• **Supplied records**
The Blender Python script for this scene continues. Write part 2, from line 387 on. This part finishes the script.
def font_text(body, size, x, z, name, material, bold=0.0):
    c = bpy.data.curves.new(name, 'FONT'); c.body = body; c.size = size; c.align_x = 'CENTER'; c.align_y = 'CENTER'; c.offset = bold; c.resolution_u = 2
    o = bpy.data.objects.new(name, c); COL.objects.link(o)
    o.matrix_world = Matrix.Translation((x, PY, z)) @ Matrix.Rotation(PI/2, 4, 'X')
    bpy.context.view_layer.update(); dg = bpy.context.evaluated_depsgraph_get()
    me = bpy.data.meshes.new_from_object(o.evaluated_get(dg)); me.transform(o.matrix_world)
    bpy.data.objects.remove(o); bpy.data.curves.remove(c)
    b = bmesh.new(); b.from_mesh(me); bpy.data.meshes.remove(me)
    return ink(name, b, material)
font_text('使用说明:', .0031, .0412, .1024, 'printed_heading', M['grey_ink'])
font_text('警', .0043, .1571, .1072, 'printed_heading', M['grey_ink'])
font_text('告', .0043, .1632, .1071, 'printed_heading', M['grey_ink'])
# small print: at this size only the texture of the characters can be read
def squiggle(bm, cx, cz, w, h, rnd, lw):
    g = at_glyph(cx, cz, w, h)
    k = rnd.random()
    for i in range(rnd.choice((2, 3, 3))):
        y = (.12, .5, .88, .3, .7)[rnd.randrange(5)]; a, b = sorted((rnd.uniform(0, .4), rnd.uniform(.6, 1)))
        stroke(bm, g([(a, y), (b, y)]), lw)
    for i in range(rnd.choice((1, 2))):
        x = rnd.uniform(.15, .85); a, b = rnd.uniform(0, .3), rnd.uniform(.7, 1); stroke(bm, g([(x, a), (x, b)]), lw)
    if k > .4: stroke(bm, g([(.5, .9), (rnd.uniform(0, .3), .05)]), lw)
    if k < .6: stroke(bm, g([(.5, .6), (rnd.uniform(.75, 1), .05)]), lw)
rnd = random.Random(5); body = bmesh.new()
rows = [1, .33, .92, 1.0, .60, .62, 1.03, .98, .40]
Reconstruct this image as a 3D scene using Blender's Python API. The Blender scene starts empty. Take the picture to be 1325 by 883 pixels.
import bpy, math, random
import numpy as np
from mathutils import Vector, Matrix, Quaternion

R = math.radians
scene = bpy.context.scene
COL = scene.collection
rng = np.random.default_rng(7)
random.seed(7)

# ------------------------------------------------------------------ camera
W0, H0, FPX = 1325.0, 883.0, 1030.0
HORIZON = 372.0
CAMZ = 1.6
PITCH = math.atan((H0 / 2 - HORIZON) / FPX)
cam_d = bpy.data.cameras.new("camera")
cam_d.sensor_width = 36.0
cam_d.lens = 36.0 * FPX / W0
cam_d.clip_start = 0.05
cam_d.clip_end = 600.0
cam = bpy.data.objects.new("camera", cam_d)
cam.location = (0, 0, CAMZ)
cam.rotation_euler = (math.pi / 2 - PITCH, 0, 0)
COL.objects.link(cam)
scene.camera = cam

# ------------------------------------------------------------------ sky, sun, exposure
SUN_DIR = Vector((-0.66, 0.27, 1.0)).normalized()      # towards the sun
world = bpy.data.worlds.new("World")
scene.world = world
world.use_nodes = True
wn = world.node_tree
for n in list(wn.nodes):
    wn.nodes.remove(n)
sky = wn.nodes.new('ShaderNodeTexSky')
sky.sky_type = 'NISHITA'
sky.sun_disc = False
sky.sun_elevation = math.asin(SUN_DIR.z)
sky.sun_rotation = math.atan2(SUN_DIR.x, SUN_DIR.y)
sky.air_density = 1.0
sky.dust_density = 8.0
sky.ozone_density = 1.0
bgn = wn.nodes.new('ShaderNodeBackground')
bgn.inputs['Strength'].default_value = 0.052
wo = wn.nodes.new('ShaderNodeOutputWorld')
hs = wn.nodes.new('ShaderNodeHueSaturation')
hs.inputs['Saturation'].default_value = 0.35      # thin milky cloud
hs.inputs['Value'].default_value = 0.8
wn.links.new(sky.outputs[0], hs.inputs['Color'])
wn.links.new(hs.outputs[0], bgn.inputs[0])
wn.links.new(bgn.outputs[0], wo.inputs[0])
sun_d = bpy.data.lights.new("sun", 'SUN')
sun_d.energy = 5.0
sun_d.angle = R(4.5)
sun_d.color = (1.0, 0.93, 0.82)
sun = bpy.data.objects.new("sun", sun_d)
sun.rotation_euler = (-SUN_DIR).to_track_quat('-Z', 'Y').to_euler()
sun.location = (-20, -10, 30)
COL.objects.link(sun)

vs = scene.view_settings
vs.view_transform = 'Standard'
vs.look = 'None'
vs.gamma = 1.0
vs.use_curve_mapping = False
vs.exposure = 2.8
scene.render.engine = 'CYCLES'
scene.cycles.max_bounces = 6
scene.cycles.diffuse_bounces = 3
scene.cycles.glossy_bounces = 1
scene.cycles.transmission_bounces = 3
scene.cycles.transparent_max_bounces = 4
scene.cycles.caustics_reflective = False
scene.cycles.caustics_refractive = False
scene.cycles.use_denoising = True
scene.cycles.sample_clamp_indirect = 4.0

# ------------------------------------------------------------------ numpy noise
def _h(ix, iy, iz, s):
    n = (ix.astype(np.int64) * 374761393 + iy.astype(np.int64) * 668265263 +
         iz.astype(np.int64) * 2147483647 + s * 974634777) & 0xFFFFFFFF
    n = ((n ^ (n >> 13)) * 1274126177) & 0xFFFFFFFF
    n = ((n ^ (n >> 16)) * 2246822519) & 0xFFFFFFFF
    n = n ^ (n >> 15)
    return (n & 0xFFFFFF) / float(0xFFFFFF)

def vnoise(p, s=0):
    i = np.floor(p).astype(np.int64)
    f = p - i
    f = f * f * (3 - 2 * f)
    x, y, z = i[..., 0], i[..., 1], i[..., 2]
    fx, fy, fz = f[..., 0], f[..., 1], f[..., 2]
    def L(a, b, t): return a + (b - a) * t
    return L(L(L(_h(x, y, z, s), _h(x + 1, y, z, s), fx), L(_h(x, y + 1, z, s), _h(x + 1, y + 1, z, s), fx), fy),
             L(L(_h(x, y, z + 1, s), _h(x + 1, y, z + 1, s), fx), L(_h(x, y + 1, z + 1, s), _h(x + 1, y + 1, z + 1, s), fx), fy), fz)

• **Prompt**
Exactly the lines from the line that has "Reconstruct this image" through the line that has "from mathutils import" are to be repeated, both included, with nothing added.

• **Result below**
Reconstruct this image as a 3D scene using Blender's Python API. The Blender scene starts empty. Take the picture to be 1325 by 883 pixels.
import bpy, math, random
import numpy as np
from mathutils import Vector, Matrix, Quaternion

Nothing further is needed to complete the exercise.